Del Gran Eje a la Alameda
José Luis Marín Weil
Jamones robados
Si la edad de la Tierra se estima en unos 4.600 millones de años, el fin del mundo, si no ayudamos a que se anticipe, en miles de millones de años y nuestra esperanza de vida es de 83 años (y conste que encuentro irritante lo de la esperanza de vida porque al mal rato de la muerte se añade una cierta sensación de fracaso si no se alcanza, como si la vida fuera una carrera o un salto de altura que frustra a quienes no alcanzan o superan las marcas establecidas por otros deportistas).
Si estas tres cosas son ciertas y a cada unos de nosotros nos es dado lo que no es más que un breve soplo en comparación con esos impensables de miles de millones de años que nos preceden y nos sucederán, convendrán conmigo en que este instante de conciencia individual entre dos inmensidades debería ser bien aprovechado. Y que aquel señor llamado Pascal que nació tres años después de que se esculpiera el Gran Poder –por citar dos referentes de mi vida religiosa– tenía razón al escribir: “Cuando considero la pequeña duración de mi vida, absorbida en la eternidad que le precede y que le sigue, el pequeño espacio que lleno y aun el que veo, abismado en la infinita inmensidad de los espacios que ignoro y me ignoran, me espanto y me asombro de verme aquí y no ahí, ahora y no entonces. ¿Quién me ha puesto? ¿Por orden y conducta de quién este lugar y este tiempo han sido destinados para mí?”.

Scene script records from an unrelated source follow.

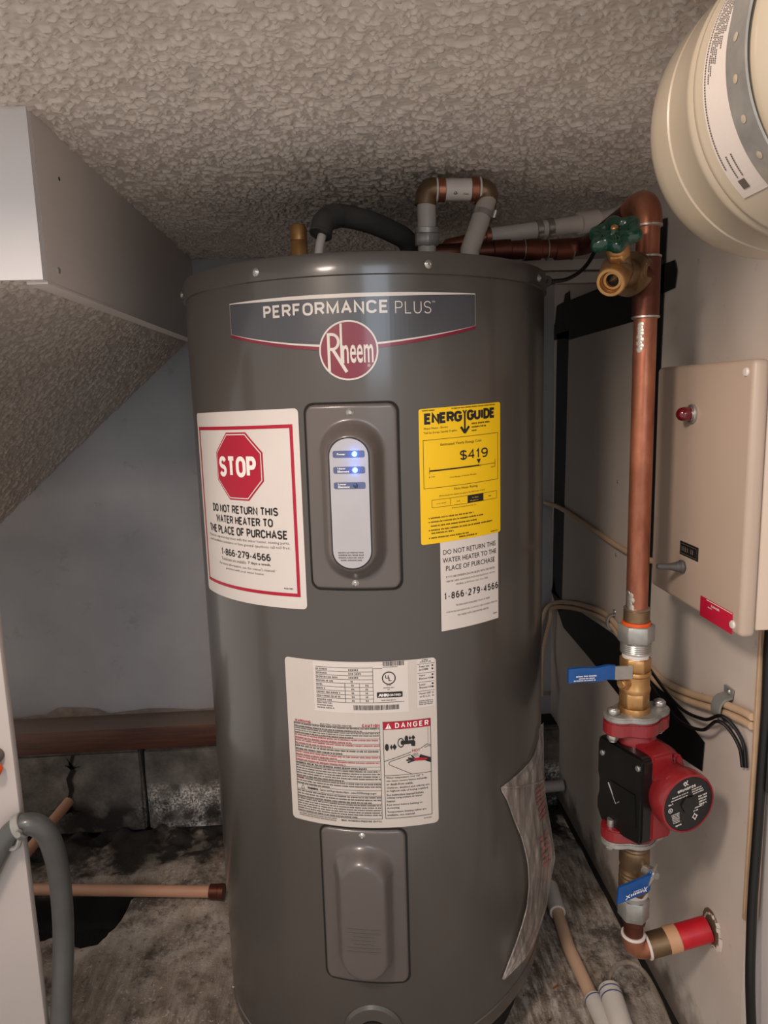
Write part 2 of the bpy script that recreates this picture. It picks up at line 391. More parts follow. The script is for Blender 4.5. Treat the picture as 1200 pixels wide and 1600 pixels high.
# flat print (lettering, rules, shapes) laid on a surface given by a mapping (u, v, lift) -> point
_tc = {}
def text_mesh(t, bold=0.0, res=2):
    k = (t, bold, res)
    if k not in _tc:
        c = bpy.data.curves.new('t', 'FONT'); c.body = t; c.resolution_u = res; c.offset = bold
        o = bpy.data.objects.new('t', c); me = bpy.data.meshes.new_from_object(o)
        V = np.array([v.co[:2] for v in me.vertices]); F = [tuple(p.vertices) for p in me.polygons]
        bpy.data.objects.remove(o); bpy.data.curves.remove(c); bpy.data.meshes.remove(me); _tc[k] = (V, F)
    return _tc[k]
class Print:
    def __init__(s, fmap, lift): s.m = MB(); s.map = fmap; s.lift = lift
    def raw(s, uv, fs): s.m.add([s.map(u, v, s.lift) for u, v in uv], fs); return s
    def text(s, t, u0, v0, u1, v1, bold=0.0, res=2):
        V, F = text_mesh(t, bold, res); lo, hi = V.min(0), V.max(0)
        U = (V-lo)/(hi-lo)*np.array([u1-u0, v1-v0])+np.array([u0, v0]); return s.raw(U.tolist(), F)
    def rect(s, u0, v0, u1, v1):
        n = max(1, int(abs(u1-u0)/.006)); uv = []; fs = []
        for i in range(n+1):
            u = u0+(u1-u0)*i/n; uv += [(u, v0), (u, v1)]
            if i: fs.append((2*i-2, 2*i, 2*i+1, 2*i-1))
        return s.raw(uv, fs)
    def frame(s, u0, v0, u1, v1, t):
        s.rect(u0, v0, u1, v0+t); s.rect(u0, v1-t, u1, v1); s.rect(u0, v0, u0+t, v1); s.rect(u1-t, v0, u1, v1); return s
    def line(s, a, b, t):
        a, b = Vector(a), Vector(b); d = (b-a); nn = Vector((-d.y, d.x)).normalized()*t/2; k = max(1, int(d.length/.006)); uv = []; fs = []
        for i in range(k+1):
            p = a+d*i/k; uv += [tuple(p+nn), tuple(p-nn)]
            if i: fs.append((2*i-2, 2*i, 2*i+1, 2*i-1))
        return s.raw(uv, fs)
    def poly_line(s, pts, t):
        for a, b in zip(pts[:-1], pts[1:]): s.line(a, b, t)
        return s
    def convex(s, pts):                                 # convex outline, cut into strips along u
        us = [p[0] for p in pts]; a, b = min(us), max(us); n = max(2, int((b-a)/.004)); uv = []; fs = []
        xs = sorted(set([a+(b-a)*i/n for i in range(n+1)]+us)); m = len(pts)
        for x in xs:
            ys = []
            for i in range(m):
                (x0, y0), (x1, y1) = pts[i], pts[(i+1) % m]
                if min(x0, x1)-1e-9 <= x <= max(x0, x1)+1e-9:
                    if abs(x1-x0) < 1e-9: ys += [y0, y1]
                    else: ys.append(y0+(y1-y0)*(x-x0)/(x1-x0))
            uv += [(x, min(ys)), (x, max(ys))]
        for i in range(1, len(xs)): fs.append((2*i-2, 2*i, 2*i+1, 2*i-1))
        return s.raw(uv, fs)
    def disc(s, u, v, r, ry=None, n=36):
        ry = ry or r; return s.convex([(u+r*math.cos(2*math.pi*k/n), v+ry*math.sin(2*math.pi*k/n)) for k in range(n)])
    def annulus(s, u, v, r0, r1, n=40, asp=1.0):
        uv = []; fs = []
        for k in range(n):
            c, d = math.cos(2*math.pi*k/n), math.sin(2*math.pi*k/n); uv += [(u+r0*c, v+r0*d*asp), (u+r1*c, v+r1*d*asp)]
            j = (k+1) % n; fs.append((2*k, 2*k+1, 2*j+1, 2*j))
        return s.raw(uv, fs)
    def small(s, u0, v0, u1, v1, fill=.62):             # print too small to read: letter-sized dabs in word groups
        h = v1-v0; u = u0
        while u < u1-h*.4:
            for _ in range(random.randint(2, 8)):
                if u > u1-h*.4: break
                ww = h*random.uniform(.34, .6); s.raw([(u, v0+h*random.uniform(0, .18)), (u+ww, v0), (u+ww, v1-h*random.uniform(0, .25)), (u, v1)], [(0, 1, 2, 3)])
                u += ww/fill
            u += h*.45
        return s
    def stroke(s, pts, t):                              # mitred line of even weight
        P = [Vector(p) for p in pts]; P = [p for i, p in enumerate(P) if i == 0 or (p-P[i-1]).length > t*.06]; n = len(P); uv = []; fs = []; closed = (P[0]-P[-1]).length < 1e-7
        if closed: P = P[:-1]; n -= 1
        for i in range(n):
            a = P[(i-1) % n] if (closed or i) else None; b = P[(i+1) % n] if (closed or i < n-1) else None
            d1 = (P[i]-a).normalized() if a is not None else None; d2 = (b-P[i]).normalized() if b is not None else None
            if d1 is None: d1 = d2
            if d2 is None: d2 = d1
            m = d1+d2; m = m.normalized() if m.length > 1e-6 else Vector((-d1.y, d1.x))
            nn = Vector((-m.y, m.x)); c = max(.5, nn.dot(Vector((-d1.y, d1.x)))); off = nn*(t/2/c)
            uv += [tuple(P[i]+off), tuple(P[i]-off)]
        for i in range(n if closed else n-1):
            j = (i+1) % n; fs.append((2*i, 2*j, 2*j+1, 2*i+1))
        return s.raw(uv, fs)
    def caps(s, t, u0, v0, u1, v1, wt=.16, gap=.13):     # plain grotesque capitals fitted to a box
        h = v1-v0; st = wt*h; g = gap*h; n = sum(1 for c in t if c != ' ')
        tot = sum(GW.get(c, .62) for c in t); L = len(t)
        sx = ((u1-u0)-n*st-(L-1)*g)/tot; u = u0
        for c in t:
            wc = sx*GW.get(c, .62)
            if c != ' ':
                for pl in GLYPH[c]: s.stroke([(u+st/2+x*wc, v0+st/2+y*(h-st)) for x, y in pl], st)
                u += wc+st+g
            else: u += wc+g
        return s
    def done(s, name, m, parent, **kw):
        if name.endswith(('print', 'lettering')): kw.setdefault('kind', 'stuff')
        if s.m.v: return obj(name, s.m, m, parent, smooth=None, flip=False, **kw)
def _arc(cx, cy, rx, ry, a0, a1, n=9): return [(cx+rx*math.cos(R_(a0+(a1-a0)*i/n)), cy+ry*math.sin(R_(a0+(a1-a0)*i/n))) for i in range(n+1)]
_C = _arc(.5, .70, .5, .30, 15, 180)+_arc(.5, .30, .5, .30, 180, 345)
_O = _arc(.5, .68, .5, .32, 0, 180)+_arc(.5, .32, .5, .32, 180, 360)+[(1, .68)]
_S = _arc(.5, .75, .5, .25, 20, 270)+_arc(.5, .25, .5, .25, 90, -160)
_P = [(0, 0), (0, 1), (.6, 1)]+_arc(.6, .735, .4, .265, 90, -90)+[(0, .47)]
GLYPH = {'A': [[(0, 0), (.5, 1), (1, 0)], [(.2, .33), (.8, .33)]], 'B': [[(0, 0), (0, 1), (.6, 1)]+_arc(.58, .76, .36, .24, 90, -90)+[(0, .52)], [(0, .52), (.6, .52)]+_arc(.6, .26, .4, .26, 90, -90)+[(0, 0)]],
 'C': [_C], 'D': [[(0, 0), (0, 1), (.4, 1)]+_arc(.4, .66, .6, .34, 90, 0)+_arc(.4, .34, .6, .34, 0, -90)+[(0, 0)]], 'E': [[(1, 1), (0, 1), (0, 0), (1, 0)], [(0, .52), (.85, .52)]], 'F': [[(1, 1), (0, 1), (0, 0)], [(0, .50), (.85, .50)]],
 'G': [_C[:10]+_arc(.5, .30, .5, .30, 180, 350)+[(1, .47), (.55, .47)]], 'H': [[(0, 0), (0, 1)], [(1, 0), (1, 1)], [(0, .52), (1, .52)]], 'I': [[(.5, 0), (.5, 1)]], 'L': [[(0, 1), (0, 0), (1, 0)]], 'M': [[(0, 0), (0, 1), (.5, .12), (1, 1), (1, 0)]],
 'N': [[(0, 0), (0, 1), (1, 0), (1, 1)]], 'O': [_O], 'P': [_P], 'R': [_P, [(.5, .47), (1, 0)]], 'S': [_S], 'T': [[(0, 1), (1, 1)], [(.5, 1), (.5, 0)]], 'U': [[(0, 1), (0, .3)]+_arc(.5, .30, .5, .30, 180, 360)+[(1, 1)]], 'V': [[(0, 1), (.5, 0), (1, 1)]],
 'W': [[(0, 1), (.25, 0), (.5, .95), (.75, 0), (1, 1)]], 'Y': [[(0, 1), (.5, .45), (1, 1)], [(.5, .45), (.5, 0)]], '-': [[(.1, .40), (.9, .40)]], '.': [[(.3, .0), (.7, .0)]],
 '0': [_O], '1': [[(.1, .75), (.6, 1), (.6, 0)]], '2': [_arc(.5, .72, .5, .28, 165, -20)+[(0, 0), (1, 0)]], '4': [[(.75, 0), (.75, 1), (0, .30), (1, .30)]], '5': [[(.9, 1), (.15, 1), (.05, .55)]+_arc(.5, .32, .5, .32, 130, -160)],
 '6': [[(.85, .98)]+_arc(.5, .5, .5, .5, 100, 180)+_arc(.5, .30, .5, .30, 180, 540, 16)], '7': [[(0, 1), (1, 1), (.35, 0)]], '8': [_arc(.5, .75, .42, .25, 0, 360, 16), _arc(.5, .26, .5, .26, 0, 360, 16)], '9': [[(.15, .02)]+_arc(.5, .5, .5, .5, -80, 0)+_arc(.5, .70, .5, .30, 0, 360, 16)],
 '$': [_S, [(.5, -.10), (.5, 1.10)]]}
GW = {'I': .12, ' ': .34, 'M': .80, 'W': .98, 'E': .54, 'F': .52, 'L': .50, '1': .36, '-': .30, '.': .10, 'T': .60, 'S': .60, 'P': .58, 'A': .68, 'V': .68, 'O': .68, 'G': .68, 'C': .66}

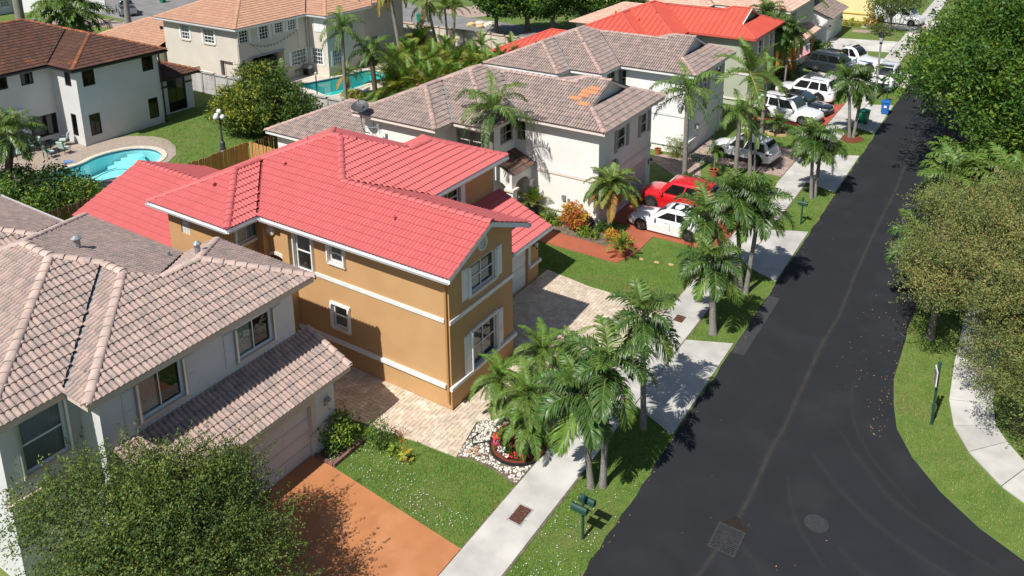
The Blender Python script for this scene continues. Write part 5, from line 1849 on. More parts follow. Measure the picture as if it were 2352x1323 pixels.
h7 = thing('pale_yellow_house', 'pale yellow two storey house wall at the far end of the street', 'house', (-22, 106, 0))
w = MB().use(M['yellow']); L7 = [(-16.55, 103.0), (-16.55, 112), (-28, 112), (-28, 103.0)]
pts_wall(w, L7, 0, 5.8, {0: [(0.8, 1.9, 1.0, 2.6)]}); part('wall', w, h7)
k7, k7s = Face(L7[0], L7[1]), Face(L7[3], L7[0])
window(h7, k7, 0.8, 1.9, 1.0, 2.6, M['frametan'], 1, 2, 'interior', None)
band(h7, k7s, 0, 11.5, 0.85, 0.14, mat('deep_yellow_trim', (0.66, 0.46, 0.12), 0.8), 0.1); band(h7, k7, 0, 4, 0.85, 0.14, M['yellow'], 0.1)
rf = obj('roof', None, h7)
build_roof(h7, rf, [dict(r=(-28.5, -16.05, 102.5, 112.5))], 5.8, s, M['tile3'], M['cap3'], M['deckdark'], nind=0, seg=3)

# far left: white house and its garden wall beside the back street, and a pale building behind the trees
h8 = thing('far_white_house', 'white house at the top left corner behind the thick palm trunk', 'house', (-122, 50, 0))
w = MB().use(M['palewall']); L8 = [(-114.6, 44), (-114.6, 57), (-130, 57), (-130, 44)]
pts_wall(w, L8, 0, 5.6, {0: [(8.6, 9.7, 0.9, 2.4), (6.8, 7.9, 0.9, 2.4)]}); part('wall', w, h8)
k8 = Face(L8[0], L8[1])
for a, b in ((8.6, 9.7), (6.8, 7.9)):
    window(h8, k8, a, b, 0.9, 2.4, M['shutwhite'], 3, 4, 'curtain', M['frametan'], 0.3, bars=0.04)
rf = obj('roof', None, h8); build_roof(h8, rf, [dict(r=(-130.5, -114.1, 43.5, 57.5))], 5.7, s, M['tileB2'], M['capB2'], M['deckdark'], nind=0, seg=3)
gw_ = thing('white_garden_wall', 'plain white garden wall beside the back street at the top left', 'wall', (-110, 57, 0))
w = MB().use(M['purewhite']); w.add([(-113.8, 54.4, 0), (-104.0, 60.6, 0), (-104.1, 60.8, 0), (-113.9, 54.6, 0), (-113.8, 54.4, 2.0), (-104.0, 60.6, 2.0), (-104.1, 60.8, 2.0), (-113.9, 54.6, 2.0)], [(3, 2, 1, 0), (4, 5, 6, 7), (0, 1, 5, 4), (1, 2, 6, 5), (2, 3, 7, 6), (3, 0, 4, 7)]); part('panel', w, gw_)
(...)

Dicho sea sin pesimismo nihilista. Muy al contrario. Invitando a exprimir serenamente, hasta sacarle todo su jugo, el don o el milagro –divino o biológico, elija usted– de ser el único espécimen conocido capaz de conciencia y consciencia, de pensamiento y creación, de perfeccionamiento intelectual y moral. De como exprima cada cual este milagro único, este don, depende toda su vida. Yo opto por intentar unir el mandamiento único del Levítico, “amarás a tu prójimo como a ti mismo”, refrendado por el judío Jesús, y el Sapere aude! (“¡atrévete a saber!” o “¡ten el valor de usar tu propio entendimiento!”) de Horacio refrendado por Kant.
Deberían estas vacaciones recordarnos que la vida se pasa tan rápidamente como ellas, que no bien se han hecho las maletas ya se están deshaciendo. Disfrutemos –y suframos, pero con compasión y ternura– estas breves vacaciones a las que llamamos vida.